The 35-year old hit .274 and recorded a career-high 43 doubles, but failed to match the typical power benchmarks that have made him a feared bat in years past. Martinez only hit 16 home runs, which was his lowest full-season total since 2012 season, when he had only 11 dingers as a member of the Houston Astros.

Martinez's slugging and on-base percentages also took a hit. The casual observer may say that the three-time silver slugger award winner is clearly on the decline, but Dodgers fans may want to pause before writing off the vet.

Fangraphs currently projects Martinez to hit for more power (and isolated power) in 2023. The Miami native, per the publication, is slated for 21 homers next year.

From a purely philosophical perspective, this seems like a logical next step. LA hit the fifth-most home runs in baseball last season, which means they very much value the long ball as an integral part of their identity.
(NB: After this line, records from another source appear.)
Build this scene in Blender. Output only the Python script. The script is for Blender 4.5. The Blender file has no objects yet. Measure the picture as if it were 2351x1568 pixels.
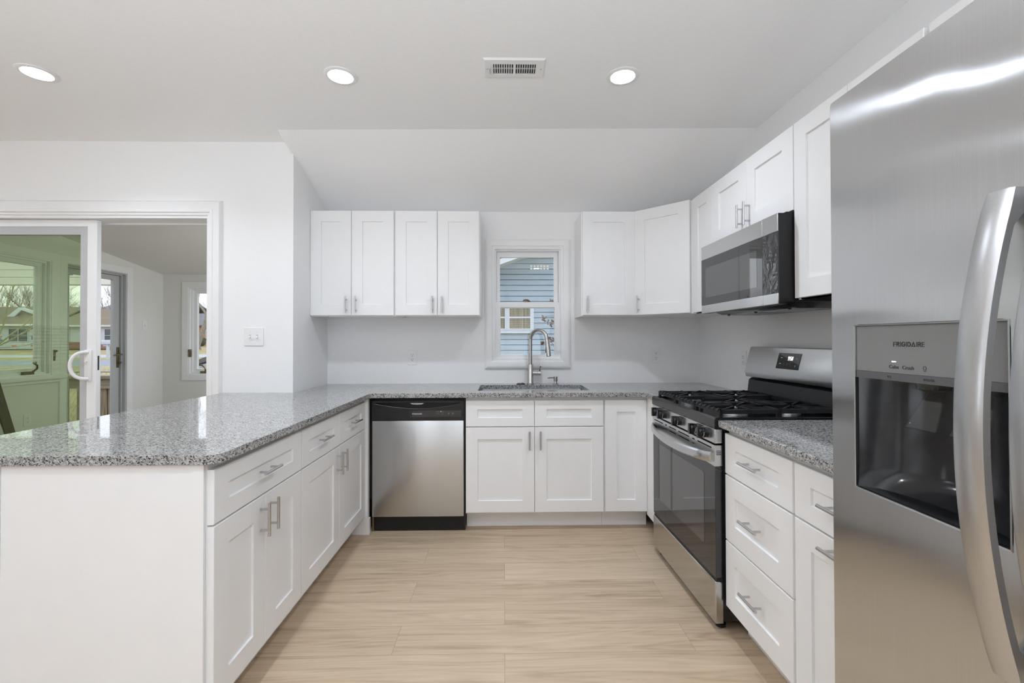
import bpy, bmesh, math, random
from math import sin, cos, pi, radians
from mathutils import Vector, Matrix
from mathutils.geometry import tessellate_polygon

random.seed(7)
S = bpy.context.scene
COL = S.collection

# ------------------------------------------------------------------ camera, world, exposure
cam_d = bpy.data.cameras.new('camera')
cam = bpy.data.objects.new('camera', cam_d)
COL.objects.link(cam)
S.camera = cam
YAW, PITCH, ROLL = -0.0177, 0.0098, 0.0020
cy_, sy_, cp_, sp_, cr_, sr_ = cos(YAW), sin(YAW), cos(PITCH), sin(PITCH), cos(ROLL), sin(ROLL)
Rm = (Matrix(((cy_, -sy_, 0), (sy_, cy_, 0), (0, 0, 1))) @ Matrix(((1, 0, 0), (0, cp_, -sp_), (0, sp_, cp_)))
      @ Matrix(((cr_, 0, sr_), (0, 1, 0), (-sr_, 0, cr_))))
right, fwd, up = Rm.col[0].copy(), Rm.col[1].copy(), Rm.col[2].copy()
M4 = Matrix.Identity(4)
for i in range(3):
    M4[i][0], M4[i][1], M4[i][2] = right[i], up[i], -fwd[i]
M4[2][3] = 1.2539
cam.matrix_world = M4
cam_d.sensor_fit = 'HORIZONTAL'
cam_d.sensor_width = 36.0
cam_d.lens = 1039.763 / 2351 * 36.0
cam_d.shift_x = -0.0002
cam_d.shift_y = -0.00645
cam_d.clip_start = 0.02
cam_d.clip_end = 400

S.view_settings.view_transform = 'Standard'
S.view_settings.look = 'None'
S.view_settings.exposure = 0.17
S.view_settings.gamma = 1.0
S.view_settings.use_curve_mapping = False
S.cycles.use_denoising = True
S.cycles.caustics_reflective = False
S.cycles.caustics_refractive = False
S.cycles.sample_clamp_indirect = 8.0
S.cycles.max_bounces = 14
S.cycles.diffuse_bounces = 8
S.cycles.transparent_max_bounces = 16

LAMP = 4.7            # watts of each recessed lamp
GLOW = 42.0           # brightness of the lamps' frosted lenses
SKY = 1.75            # brightness of the overcast sky
FILL = 108.0            # power scale of the added front and side fill lights

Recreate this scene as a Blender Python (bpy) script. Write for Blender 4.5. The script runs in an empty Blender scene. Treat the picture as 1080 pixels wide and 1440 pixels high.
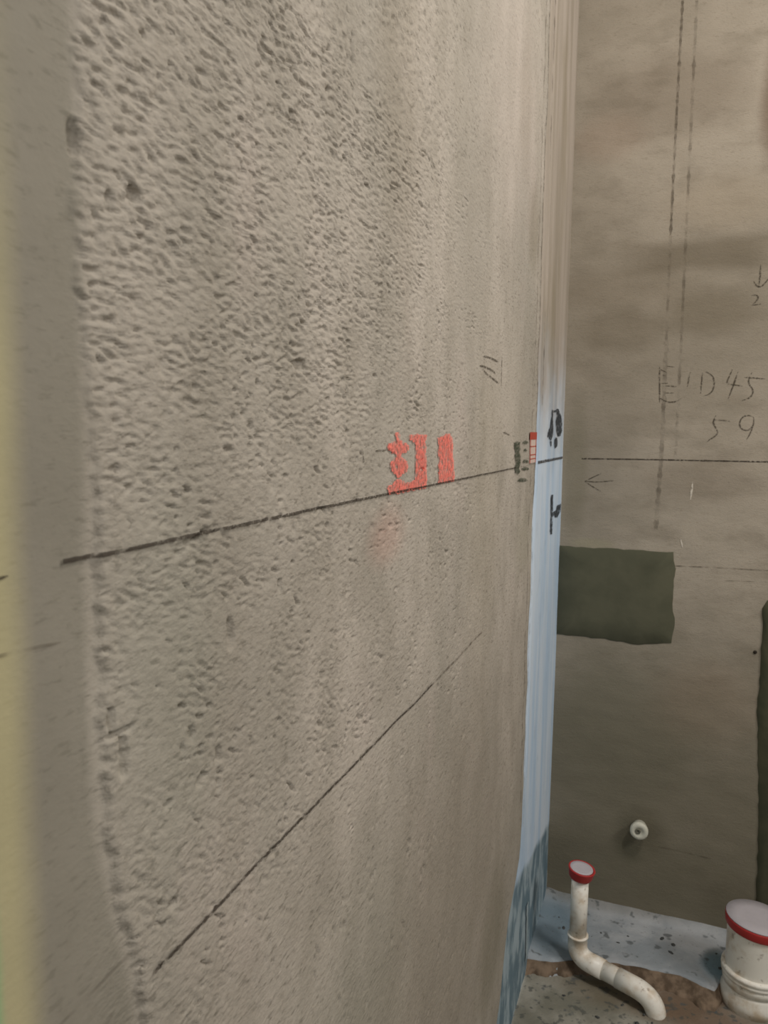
import bpy, bmesh, math, random
import numpy as np
from mathutils import Vector, Matrix

# ------------------------------------------------------------------ camera
S = bpy.context.scene
COL = S.collection
CAM = dict(lens=27.03, d=0.2241, h=1.0525, yaw=0.3654, pitch=0.1059, roll=0.0127)
cd = bpy.data.cameras.new('camera'); cam = bpy.data.objects.new('camera', cd); COL.objects.link(cam)
S.camera = cam
cd.sensor_fit = 'VERTICAL'; cd.sensor_height = 36.0; cd.lens = CAM['lens']
cd.clip_start = 0.01
fw = Vector((-math.sin(CAM['yaw'])*math.cos(CAM['pitch']), math.cos(CAM['yaw'])*math.cos(CAM['pitch']), -math.sin(CAM['pitch'])))
r0 = Vector((math.cos(CAM['yaw']), math.sin(CAM['yaw']), 0)); u0 = r0.cross(fw)
rr = r0*math.cos(CAM['roll'])+u0*math.sin(CAM['roll']); uu = u0*math.cos(CAM['roll'])-r0*math.sin(CAM['roll'])
M = Matrix((rr, uu, -fw)).transposed().to_4x4(); M.translation = Vector((CAM['d'], 0, CAM['h']))
cam.matrix_world = M
cd.dof.use_dof = True; cd.dof.focus_distance = 0.75; cd.dof.aperture_fstop = 18.0

# ------------------------------------------------------------------ light and exposure
S.view_settings.view_transform = 'Standard'; S.view_settings.look = 'None'
S.view_settings.gamma = 1.0; S.view_settings.use_curve_mapping = False
S.view_settings.exposure = 0.0
W = bpy.data.worlds.new('daylight'); S.world = W; W.use_nodes = True
W.node_tree.nodes['Background'].inputs[0].default_value = (0.80, 0.88, 1.0, 1)
W.node_tree.nodes['Background'].inputs[1].default_value = 0.55

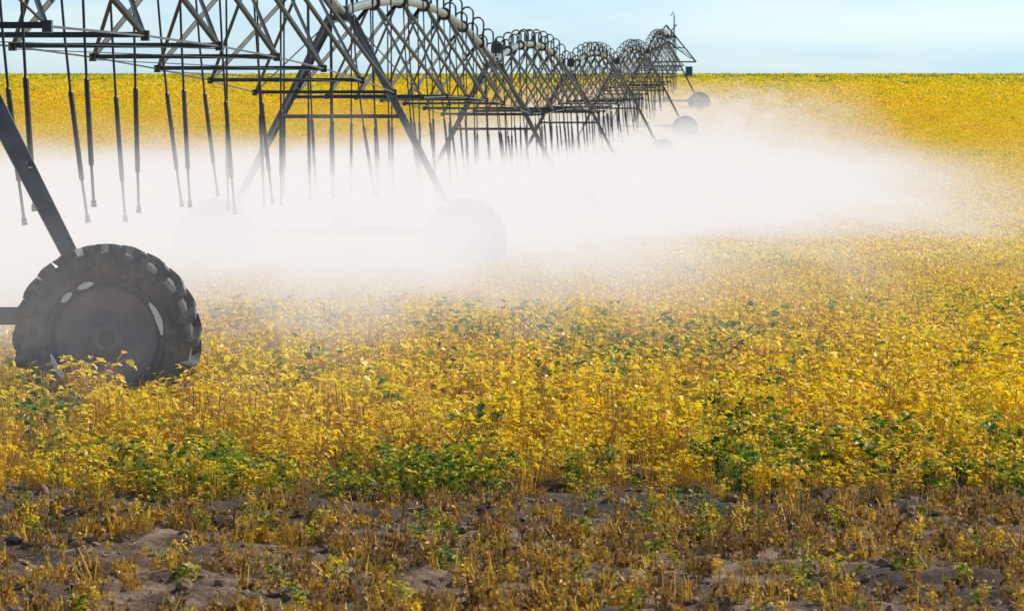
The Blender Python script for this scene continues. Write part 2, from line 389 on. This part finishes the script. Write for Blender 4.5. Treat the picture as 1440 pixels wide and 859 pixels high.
def tiles(d0,d1,T=4.0):
    P=[]
    y=d0+T/2
    while y<d1-.01:
        nxh=int(math.ceil(.115*(y+T)/T))
        for i in range(-nxh,nxh+1): P.append((i*T,y))
        y+=T
    P=np.array(P); return P[:,0],P[:,1]
X,D=tiles(60,90,2.0); Z=gzv(D)
gpr=np.exp(-((D-62)/6)**2)*np.clip(.25+nz(X,D,.4,.2,21)+.13*X,0,1)+np.clip(nz(X,D,.3,.15,5)*.3,0,.15)
idx=np.where(rng.uniform(0,1,len(X))<gpr,rng.integers(0,2,len(X)),rng.integers(2,6,len(X)))
vs=[plant_mesh(f'ca_tile_{i}','midgreen') for i in range(2)]+[plant_mesh(f'cb_tile_{i}','midtile') for i in range(4)]
scatter('soybean_crop_mid_field',vs,np.stack([X,D,Z],1),rng.integers(0,4,len(X))*math.pi/2,np.ones(len(X)),idx,0.0)
X,D=tiles(90,346); Z=gzv(D)
vs=[plant_mesh(f'd_tile_{i}','tile') for i in range(4)]
scatter('distant_soybean_crop',vs,np.stack([X,D,Z],1),rng.integers(0,4,len(X))*math.pi/2,np.ones(len(X)),rng.integers(0,4,len(X)),0.0)
X,D=tiles(346,540); Z=gzv(D)
vs=[plant_mesh(f'e_bigtile_{i}','bigtile') for i in range(4)]
scatter('hill_crop',vs,np.stack([X,D,Z],1),rng.integers(0,4,len(X))*math.pi/2,np.ones(len(X)),rng.integers(0,4,len(X)),0.0)
X,D=pts_in(21,34,38,.15); keep=nz(X,D,.9,.9,5)+rng.normal(0,.22,len(X))>-.06; X,D=X[keep],D[keep]
Z=np.array([soilz(x,y) for x,y in zip(X,D)])
vs=[plant_mesh(f'f_stubble_{i}','stubble') for i in range(6)]
scatter('dry_stubble',vs,np.stack([X,D,Z],1),rng.uniform(0,6.28,len(X)),rng.uniform(.5,1.1,len(X))*np.clip((34.5-D)/4,.5,1),rng.integers(0,6,len(X)),.25)
X,D=pts_in(21,33,3.2,.15); Z=np.array([soilz(x,y) for x,y in zip(X,D)])
vs=[plant_mesh(f'g_green_{i}','green') for i in range(2)]+[plant_mesh('g_yellow_x','yellow')]
scatter('volunteer_sprouts',vs,np.stack([X,D,Z],1),rng.uniform(0,6.28,len(X)),rng.uniform(.12,.42,len(X)),rng.integers(0,3,len(X)),.2)
X,D=pts_in(21,35,30,.15); Z=np.array([soilz(x,y) for x,y in zip(X,D)])
vs=[clod(f'h_clod_{i}') for i in range(5)]
scatter('soil_clods',vs,np.stack([X,D,Z],1),rng.uniform(0,6.28,len(X)),rng.uniform(.3,1,len(X))**2*1.3+.2,rng.integers(0,5,len(X)),.4)

# ---------- ground (one sheet)
xs=np.concatenate([[-2500,-600,-150,-60,-25,-12],np.arange(-7,7.01,.05),[12,25,60,150,600,2500]])
ys=np.concatenate([[-400,-60,0,12,18],np.arange(20,42,.05),np.arange(42,110,4),np.arange(110,660,8),[700,900,1400,2600]])
vv=[]
for y in ys:
    g0=gz(y)
    for x in xs:
        vv.append((x,y,g0+(soilz(x,y) if 20<=y<=42 and abs(x)<=7 else 0)))
nx=len(xs); ff=[(j*nx+i,j*nx+i+1,(j+1)*nx+i+1,(j+1)*nx+i) for j in range(len(ys)-1) for i in range(nx-1)]
me=bpy.data.meshes.new('field_ground'); me.from_pydata(vv,[],ff); me.materials.append(M_ground); me.polygons.foreach_set('use_smooth',[True]*len(ff)); me.update()
scene.collection.objects.link(bpy.data.objects.new('field_ground',me))

# ---------- mist : one volume along the spans, its emission stands in for scattered sunlight
m,nt=mat('self_lit_mist'); geo=N(nt,'ShaderNodeNewGeometry'); Pp=geo.outputs['Position']; sp=N(nt,'ShaderNodeSeparateXYZ'); nt.links.new(Pp,sp.inputs[0])
x_,y_,z_=sp.outputs
u=math_(nt,'SUBTRACT',x_,math_(nt,'MULTIPLY_ADD',y_,.05,-7.35))
yy=math_(nt,'MAXIMUM',math_(nt,'SUBTRACT',y_,110),0); h=math_(nt,'SUBTRACT',z_,math_(nt,'MULTIPLY',math_(nt,'MULTIPLY',yy,yy),9.5e-5))
mp=N(nt,'ShaderNodeMapping'); mp.inputs['Scale'].default_value=(.75,.055,1.1); mp.inputs['Rotation'].default_value=(0,.5,0); nt.links.new(Pp,mp.inputs['Vector'])
nn=noise_(nt,mp.outputs[0],1.0,2,.62)
g1=lambda v:(v,v,v)
def curve(v,lo,hi,pts):
    f=math_(nt,'MULTIPLY_ADD',v,1/(hi-lo),-lo/(hi-lo)); return ramp(nt,f,[((p-lo)/(hi-lo),g1(q)) for p,q in pts])
front=mapr(nt,y_,104,112,0,1)
latA=curve(u,-12,16,[(-12,0),(-9,.2),(-4,1),(1.4,1),(3,.75),(6,.17),(9,.03),(16,0)])
latB=curve(u,-12,16,[(-12,0),(-9,.2),(-4,1),(4.8,1),(6.8,.72),(9,.38),(12,.13),(14,0)])
lat=math_(nt,'ADD',math_(nt,'MULTIPLY',latA,math_(nt,'SUBTRACT',1,front)),math_(nt,'MULTIPLY',latB,front))
h2=math_(nt,'ADD',h,math_(nt,'MULTIPLY',math_(nt,'SUBTRACT',nn,.5),2.2))
lowA=mapr(nt,h,.1,.9,.28,1); lowB=mapr(nt,h,.4,1.0,1.7,1)
low=math_(nt,'ADD',math_(nt,'MULTIPLY',lowA,math_(nt,'SUBTRACT',1,front)),math_(nt,'MULTIPLY',lowB,front))
ver=math_(nt,'MULTIPLY',mapr(nt,h2,1.35,2.5,1,0),low)
amp=curve(y_,0,350,[(0,0),(29,0),(31,.05),(41,.10),(48,.55),(58,1.0),(100,1.0),(113,.85),(165,.66),(215,.42),(260,.25),(345,.13)])
den=math_(nt,'MULTIPLY',math_(nt,'MULTIPLY',lat,ver),math_(nt,'MULTIPLY',amp,mapr(nt,nn,.34,.66,.35,1.7)))
den=math_(nt,'MULTIPLY',den,.145)
ab=N(nt,'ShaderNodeVolumeAbsorption'); ab.inputs['Color'].default_value=(0,0,0,1); nt.links.new(den,ab.inputs['Density'])
em=N(nt,'ShaderNodeEmission'); em.inputs['Color'].default_value=(.91,.875,.87,1); nt.links.new(den,em.inputs['Strength'])
ad=N(nt,'ShaderNodeAddShader'); nt.links.new(ab.outputs[0],ad.inputs[0]); nt.links.new(em.outputs[0],ad.inputs[1])
o=N(nt,'ShaderNodeOutputMaterial'); nt.links.new(ad.outputs[0],o.inputs['Volume'])
try: m.cycles.volume_step_rate=4.0
except Exception as e: print(e)
v=[];f=[]; yb=list(range(30,351,10))
for y in yb:
    for uu,hh in((-11,-.1),(-11,2.9),(14,2.9),(14,-.1)): v.append((-7.35+.05*y+uu,y,gz(y)+hh))
for j in range(len(yb)-1):
    for k in range(4): f.append((j*4+k,j*4+(k+1)%4,(j+1)*4+(k+1)%4,(j+1)*4+k))
f+=[(0,3,2,1),tuple((len(yb)-1)*4+k for k in range(4))]
me=bpy.data.meshes.new('irrigation_mist'); me.from_pydata(v,[],f); me.materials.append(m); me.update()
scene.collection.objects.link(bpy.data.objects.new('irrigation_mist',me))

# ---------- light, sky, camera
az=math.radians(58); el=math.radians(40)
S=Vector((math.cos(el)*math.sin(az),math.cos(el)*math.cos(az),math.sin(el)))
l=bpy.data.lights.new('sun','SUN'); l.energy=5.0; l.angle=math.radians(.5); l.color=(1,.94,.83)
lo=bpy.data.objects.new('sun',l); scene.collection.objects.link(lo); lo.rotation_euler=S.to_track_quat('Z','Y').to_euler()
w=bpy.data.worlds.new('World'); scene.world=w; w.use_nodes=True; nt=w.node_tree; nt.nodes.clear()
sk=N(nt,'ShaderNodeTexSky'); sk.sky_type='NISHITA'; sk.sun_disc=False; sk.sun_elevation=el; sk.sun_rotation=az; sk.air_density=1; sk.dust_density=.3
tc=N(nt,'ShaderNodeTexCoord'); sp=N(nt,'ShaderNodeSeparateXYZ'); nt.links.new(tc.outputs['Generated'],sp.inputs[0])
mp=N(nt,'ShaderNodeMapping'); mp.inputs['Scale'].default_value=(9,9,60); nt.links.new(tc.outputs['Generated'],mp.inputs['Vector'])
cl=noise_(nt,mp.outputs[0],1.0,3,.55)
tint=mixc(nt,mapr(nt,cl,.42,.72,0,1),(.66,.94,1.52),(.92,1.10,1.52))
hz=mixc(nt,mapr(nt,sp.outputs[2],0.02,.35,1,0),(1.0,1.0,1.0),tint)
colr=mixc(nt,1.0,sk.outputs[0],hz,'MULTIPLY')
bg=N(nt,'ShaderNodeBackground'); bg.inputs['Strength'].default_value=.115; nt.links.new(colr,bg.inputs[0])
o=N(nt,'ShaderNodeOutputWorld'); nt.links.new(bg.outputs[0],o.inputs[0])
cam=bpy.data.cameras.new('camera'); cam.lens=F/1440*36; cam.sensor_width=36; cam.clip_end=5000; cam.clip_start=.5
cam.dof.use_dof=True; cam.dof.focus_distance=46; cam.dof.aperture_fstop=16
co=bpy.data.objects.new('camera',cam); scene.collection.objects.link(co); co.location=(0,0,EYE); co.rotation_euler=(math.radians(90)-math.atan(202.5/F),0,0)
scene.camera=co
scene.view_settings.view_transform='Standard'; scene.view_settings.look='None'; scene.view_settings.exposure=0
If the front office sees Martinez as a means to that end, they must also believe he still has something left in the tank.

While no one should expect Martinez to experience a “massive” year, one reminiscent of his 2017 or 2018 seasons, it's highly probable that he will have a renaissance of sorts.

Ken Rosenthal of the Athletic recently revealed what Martinez’s agent, Scott Boras, had to say about the veteran's choice to join the Dodgers:

"“(Dodgers president of baseball operations) Andrew Friedman and Mookie were like college coaches seeking the big recruit,” Boras said. “J.D. was fully aware of the recent signings and took $6 million to $7 million below his value. “He wanted to win and he wanted to (optimize his ability). He felt the Dodgers were the best team to help him achieve those goals. He made them fully aware he has every intention to play well and seek his true value in the seasons ahead.”"

Scott Boras, via Ken Rosenthal

Rosenthal also mentioned that LA hitting coach, Robert Van Scoyoc, was the one who helped Martinez rework his swing after the 2013 season. Given the facts at hand, it's clear Martinez will be comfortable in LA. Betts is well aware of the kind of player Martinez can be, and the level of commitment he brings to the table (the two won a championship together, after all). Martinez is a student of the game. He’s been known to watch game film and make careful adjustments to his approach at the plate. If he and Van Scoyoc can once again collaborate and make a few tweaks, the five-time All-Star could experience some deja vu.

The change of scenery, combined with a hint of familiarity, could be just what the doctor ordered for JD Martinez.